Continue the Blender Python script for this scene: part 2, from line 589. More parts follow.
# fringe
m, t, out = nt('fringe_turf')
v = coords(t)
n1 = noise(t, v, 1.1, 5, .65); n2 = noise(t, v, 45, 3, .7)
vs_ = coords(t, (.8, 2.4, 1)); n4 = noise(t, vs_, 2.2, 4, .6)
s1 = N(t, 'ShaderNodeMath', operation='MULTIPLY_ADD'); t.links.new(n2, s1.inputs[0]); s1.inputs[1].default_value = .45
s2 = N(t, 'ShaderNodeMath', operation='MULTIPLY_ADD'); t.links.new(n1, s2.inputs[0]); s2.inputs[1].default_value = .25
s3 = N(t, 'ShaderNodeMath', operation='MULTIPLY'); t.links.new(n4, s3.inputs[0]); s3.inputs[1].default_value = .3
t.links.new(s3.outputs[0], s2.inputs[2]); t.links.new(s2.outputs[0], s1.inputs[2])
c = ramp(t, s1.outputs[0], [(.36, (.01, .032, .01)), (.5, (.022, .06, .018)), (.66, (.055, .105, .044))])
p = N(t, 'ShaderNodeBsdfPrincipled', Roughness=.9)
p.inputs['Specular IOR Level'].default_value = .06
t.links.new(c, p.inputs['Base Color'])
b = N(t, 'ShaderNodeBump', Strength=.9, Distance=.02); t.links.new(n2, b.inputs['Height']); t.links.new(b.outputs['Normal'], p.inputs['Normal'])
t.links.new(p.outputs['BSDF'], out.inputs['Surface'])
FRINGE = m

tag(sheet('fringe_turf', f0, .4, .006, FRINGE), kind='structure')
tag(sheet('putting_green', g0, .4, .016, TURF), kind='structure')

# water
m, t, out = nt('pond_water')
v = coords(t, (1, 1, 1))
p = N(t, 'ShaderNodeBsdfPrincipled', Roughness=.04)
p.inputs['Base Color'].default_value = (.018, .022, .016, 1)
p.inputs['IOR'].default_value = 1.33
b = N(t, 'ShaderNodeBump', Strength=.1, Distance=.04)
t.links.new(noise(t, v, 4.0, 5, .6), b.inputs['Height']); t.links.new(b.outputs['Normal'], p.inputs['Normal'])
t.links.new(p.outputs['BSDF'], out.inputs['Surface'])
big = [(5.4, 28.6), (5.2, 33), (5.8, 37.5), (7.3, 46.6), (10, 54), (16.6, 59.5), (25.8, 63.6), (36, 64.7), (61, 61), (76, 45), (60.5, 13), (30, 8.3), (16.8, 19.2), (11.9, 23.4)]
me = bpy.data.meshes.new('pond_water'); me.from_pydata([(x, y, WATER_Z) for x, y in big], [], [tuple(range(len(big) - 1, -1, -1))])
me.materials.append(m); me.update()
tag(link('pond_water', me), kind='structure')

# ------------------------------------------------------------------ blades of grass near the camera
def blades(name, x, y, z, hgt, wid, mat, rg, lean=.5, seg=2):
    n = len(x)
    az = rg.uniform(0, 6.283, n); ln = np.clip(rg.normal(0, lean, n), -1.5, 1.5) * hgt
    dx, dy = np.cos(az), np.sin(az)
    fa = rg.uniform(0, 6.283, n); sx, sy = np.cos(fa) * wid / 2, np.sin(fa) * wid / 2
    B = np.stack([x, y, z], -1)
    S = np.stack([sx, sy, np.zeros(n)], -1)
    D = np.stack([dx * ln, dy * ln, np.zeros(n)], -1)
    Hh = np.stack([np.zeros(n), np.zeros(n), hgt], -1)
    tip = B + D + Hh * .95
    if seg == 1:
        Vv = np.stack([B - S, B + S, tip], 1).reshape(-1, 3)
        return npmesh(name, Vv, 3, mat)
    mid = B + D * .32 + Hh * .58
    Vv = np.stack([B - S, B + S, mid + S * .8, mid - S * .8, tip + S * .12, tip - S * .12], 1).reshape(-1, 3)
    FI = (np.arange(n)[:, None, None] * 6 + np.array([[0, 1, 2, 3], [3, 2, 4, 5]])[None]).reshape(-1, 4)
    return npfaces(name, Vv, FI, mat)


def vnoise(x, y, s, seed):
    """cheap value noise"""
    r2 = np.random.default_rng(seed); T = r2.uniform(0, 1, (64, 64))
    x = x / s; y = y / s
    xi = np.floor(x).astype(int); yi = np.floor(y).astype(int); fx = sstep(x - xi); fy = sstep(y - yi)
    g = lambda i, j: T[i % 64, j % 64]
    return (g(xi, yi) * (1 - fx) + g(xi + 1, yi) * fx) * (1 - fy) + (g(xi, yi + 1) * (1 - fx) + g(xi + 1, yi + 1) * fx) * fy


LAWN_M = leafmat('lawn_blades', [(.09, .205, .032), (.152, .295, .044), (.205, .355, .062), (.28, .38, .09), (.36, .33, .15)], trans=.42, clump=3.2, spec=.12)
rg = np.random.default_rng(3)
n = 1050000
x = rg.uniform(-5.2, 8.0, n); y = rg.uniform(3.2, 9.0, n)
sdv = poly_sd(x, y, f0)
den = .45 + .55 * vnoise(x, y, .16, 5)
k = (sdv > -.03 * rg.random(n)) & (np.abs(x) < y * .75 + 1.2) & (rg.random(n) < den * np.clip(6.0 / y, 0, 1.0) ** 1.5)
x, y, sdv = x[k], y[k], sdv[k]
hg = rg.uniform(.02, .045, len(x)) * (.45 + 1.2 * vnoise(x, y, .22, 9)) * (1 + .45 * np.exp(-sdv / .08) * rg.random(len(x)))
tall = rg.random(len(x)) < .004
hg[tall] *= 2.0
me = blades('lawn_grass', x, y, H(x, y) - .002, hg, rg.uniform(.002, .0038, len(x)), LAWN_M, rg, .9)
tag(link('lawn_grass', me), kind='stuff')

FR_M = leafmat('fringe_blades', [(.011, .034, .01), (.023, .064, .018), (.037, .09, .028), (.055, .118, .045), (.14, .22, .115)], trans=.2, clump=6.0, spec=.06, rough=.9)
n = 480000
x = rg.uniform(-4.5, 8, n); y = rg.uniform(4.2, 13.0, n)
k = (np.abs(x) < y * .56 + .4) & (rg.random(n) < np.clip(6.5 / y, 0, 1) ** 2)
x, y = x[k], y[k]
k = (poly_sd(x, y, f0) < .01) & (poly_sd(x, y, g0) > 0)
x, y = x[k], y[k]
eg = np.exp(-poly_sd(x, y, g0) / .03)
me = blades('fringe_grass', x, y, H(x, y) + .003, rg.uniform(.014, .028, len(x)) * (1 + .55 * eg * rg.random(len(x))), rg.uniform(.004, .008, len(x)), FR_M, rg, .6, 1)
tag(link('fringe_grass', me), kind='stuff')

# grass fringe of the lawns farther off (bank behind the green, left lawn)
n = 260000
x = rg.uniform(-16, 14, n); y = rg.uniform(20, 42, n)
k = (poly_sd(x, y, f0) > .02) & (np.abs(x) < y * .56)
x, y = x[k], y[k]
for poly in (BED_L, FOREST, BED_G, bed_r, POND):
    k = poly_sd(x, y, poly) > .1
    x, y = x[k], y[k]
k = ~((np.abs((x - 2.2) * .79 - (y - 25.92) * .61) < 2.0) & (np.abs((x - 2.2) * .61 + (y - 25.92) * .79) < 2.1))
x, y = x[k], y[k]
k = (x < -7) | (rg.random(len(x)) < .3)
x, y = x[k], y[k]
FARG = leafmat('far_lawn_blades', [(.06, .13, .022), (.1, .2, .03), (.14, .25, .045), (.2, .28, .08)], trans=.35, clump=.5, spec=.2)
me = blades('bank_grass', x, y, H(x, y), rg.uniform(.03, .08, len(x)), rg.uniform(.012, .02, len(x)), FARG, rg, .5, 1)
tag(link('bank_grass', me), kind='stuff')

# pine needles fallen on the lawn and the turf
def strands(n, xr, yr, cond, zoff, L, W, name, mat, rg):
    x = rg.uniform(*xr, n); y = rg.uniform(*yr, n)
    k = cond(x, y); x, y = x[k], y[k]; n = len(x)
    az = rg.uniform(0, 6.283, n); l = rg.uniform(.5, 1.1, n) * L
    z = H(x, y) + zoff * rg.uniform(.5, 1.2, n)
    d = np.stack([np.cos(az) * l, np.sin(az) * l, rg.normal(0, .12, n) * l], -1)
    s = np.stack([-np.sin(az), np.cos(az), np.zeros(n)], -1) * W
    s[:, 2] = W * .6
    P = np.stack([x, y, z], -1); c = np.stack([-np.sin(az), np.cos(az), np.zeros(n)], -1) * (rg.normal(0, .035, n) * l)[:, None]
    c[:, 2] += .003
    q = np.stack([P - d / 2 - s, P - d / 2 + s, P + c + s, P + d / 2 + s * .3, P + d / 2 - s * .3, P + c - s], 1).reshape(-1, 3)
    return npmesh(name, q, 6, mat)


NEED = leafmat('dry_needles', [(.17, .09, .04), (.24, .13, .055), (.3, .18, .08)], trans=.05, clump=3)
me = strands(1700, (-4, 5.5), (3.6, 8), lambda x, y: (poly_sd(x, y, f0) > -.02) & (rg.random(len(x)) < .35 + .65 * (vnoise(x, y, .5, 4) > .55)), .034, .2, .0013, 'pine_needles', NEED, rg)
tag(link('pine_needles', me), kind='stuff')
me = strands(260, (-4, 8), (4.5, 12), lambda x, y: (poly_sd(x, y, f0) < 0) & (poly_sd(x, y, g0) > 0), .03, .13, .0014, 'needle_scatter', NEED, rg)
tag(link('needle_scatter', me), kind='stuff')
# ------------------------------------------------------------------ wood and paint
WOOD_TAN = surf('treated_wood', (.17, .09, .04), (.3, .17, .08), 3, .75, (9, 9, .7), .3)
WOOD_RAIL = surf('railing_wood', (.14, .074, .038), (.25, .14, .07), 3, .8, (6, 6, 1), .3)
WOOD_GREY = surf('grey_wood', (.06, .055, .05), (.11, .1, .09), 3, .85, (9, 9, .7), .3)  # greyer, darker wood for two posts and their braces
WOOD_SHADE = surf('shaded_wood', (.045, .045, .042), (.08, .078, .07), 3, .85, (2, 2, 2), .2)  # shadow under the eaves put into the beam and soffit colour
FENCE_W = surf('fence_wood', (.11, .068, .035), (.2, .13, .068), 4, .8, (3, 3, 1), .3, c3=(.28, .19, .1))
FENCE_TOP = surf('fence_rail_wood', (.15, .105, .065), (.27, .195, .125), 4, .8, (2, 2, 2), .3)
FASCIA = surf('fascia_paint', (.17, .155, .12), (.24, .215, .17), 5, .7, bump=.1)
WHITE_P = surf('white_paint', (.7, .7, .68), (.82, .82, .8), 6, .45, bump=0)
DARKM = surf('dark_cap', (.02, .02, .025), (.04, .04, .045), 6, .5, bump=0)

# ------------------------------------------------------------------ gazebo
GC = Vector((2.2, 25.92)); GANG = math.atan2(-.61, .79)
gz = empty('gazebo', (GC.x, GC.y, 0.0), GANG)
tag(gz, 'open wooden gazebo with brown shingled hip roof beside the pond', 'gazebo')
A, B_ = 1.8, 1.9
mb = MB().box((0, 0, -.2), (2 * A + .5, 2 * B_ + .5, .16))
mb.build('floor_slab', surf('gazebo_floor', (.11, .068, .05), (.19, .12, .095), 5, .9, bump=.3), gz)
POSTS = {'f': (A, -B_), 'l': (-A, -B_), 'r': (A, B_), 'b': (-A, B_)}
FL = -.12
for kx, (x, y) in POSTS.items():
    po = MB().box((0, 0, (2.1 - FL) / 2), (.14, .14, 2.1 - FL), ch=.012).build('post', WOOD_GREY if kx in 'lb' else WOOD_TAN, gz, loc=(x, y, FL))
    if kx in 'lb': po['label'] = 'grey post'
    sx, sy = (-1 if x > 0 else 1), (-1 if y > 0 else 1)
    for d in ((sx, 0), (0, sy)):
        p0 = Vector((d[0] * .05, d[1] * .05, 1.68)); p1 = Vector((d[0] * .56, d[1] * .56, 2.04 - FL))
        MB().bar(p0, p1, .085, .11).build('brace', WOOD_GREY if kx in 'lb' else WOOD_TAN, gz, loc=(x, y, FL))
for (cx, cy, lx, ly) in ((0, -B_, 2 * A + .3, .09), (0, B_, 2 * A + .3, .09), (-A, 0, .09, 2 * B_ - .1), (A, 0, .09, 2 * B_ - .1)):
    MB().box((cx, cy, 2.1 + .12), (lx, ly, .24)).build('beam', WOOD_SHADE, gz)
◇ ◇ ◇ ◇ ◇
= STATED PROBLEM =
Give back exactly the lines from the one containing "MB().bar(p0, p1, .085, .11).build('brace', WOOD_GREY" to the end of the material, both ends included.

= WORKED ANSWER =
        MB().bar(p0, p1, .085, .11).build('brace', WOOD_GREY if kx in 'lb' else WOOD_TAN, gz, loc=(x, y, FL))
for (cx, cy, lx, ly) in ((0, -B_, 2 * A + .3, .09), (0, B_, 2 * A + .3, .09), (-A, 0, .09, 2 * B_ - .1), (A, 0, .09, 2 * B_ - .1)):
    MB().box((cx, cy, 2.1 + .12), (lx, ly, .24)).build('beam', WOOD_SHADE, gz)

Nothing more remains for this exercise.